Bill I’s Review – 3 out of 5

I saw this back-to-back (Katie style for those who know my daughter) with Premium Rush and it doesn’t quite measure up to that film, both of which are based on bad guys chasing “good” guys. The reason behind the pursuit in this film is somewhat contrived (former partner in crime, played with glee by Bradley Cooper – or is it Paul Rudd?

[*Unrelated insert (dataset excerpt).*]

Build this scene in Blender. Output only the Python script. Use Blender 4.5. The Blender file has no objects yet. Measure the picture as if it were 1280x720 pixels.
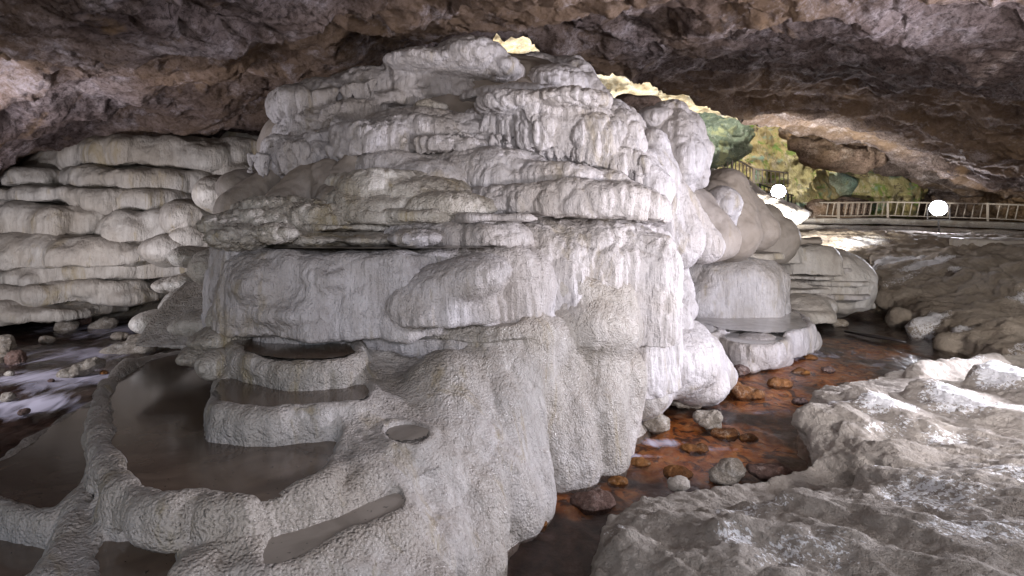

Bradley Cooper Hit and Run

– who wants revenge and money owed), and the urgency is forced (Dax Shepherd must deliver his girlfriend, Kristen Bell, to LA for a job interview by a certain time). The surprising highpoint is any scene that Tom Arnold is in. I never realized what a good comic actor he is. Overall, a fun movie if you have nothing better to do, but see Premium Rush first.


Premium Rush

Bill I’s Review – 3.5 out of 5

I was pleasantly surprised that a film that tracks pretty much in real time a bike messenger through New York City would keep my interest, but it did so and was a lot of fun. Joseph Gordon Levitt plays the three time winner of the bike messenger of the year, as a reckless, aggressive, no-brake, one gear rider who cuts in and out of traffic to deliver whatever mail package has been given to him. He’s got a rocky relationship with another rider, the beautiful Dania Ramiriz, (see below)

Dania Ramirez Picture

who I remember as Turtle’s assistant turned girlfriend on Entourage. They are both terrific and believable as riders. Michael Shannon is perfect as the bad guy, continuing his typecasting from HBO’s  Boardwalk Empire. Shannon gives the film urgency and logic for the pursuit, as Gordon-Levitt and his pals swerve in midtown traffic. One of the coolest aspects is when he comes to a packed intersection, and the camera freeze frames while you see him working out visually which path will leave him untouched and not have to stop, reminding me of an NFL running back looking for daylight through the tacklers. I don’t see how this movie could have been better. From now I will look at those wrong-way bike riders a little more symathetically, for sure I won’t mess with them. I highly recommend this for all ages (well, over the age of 12 I guess).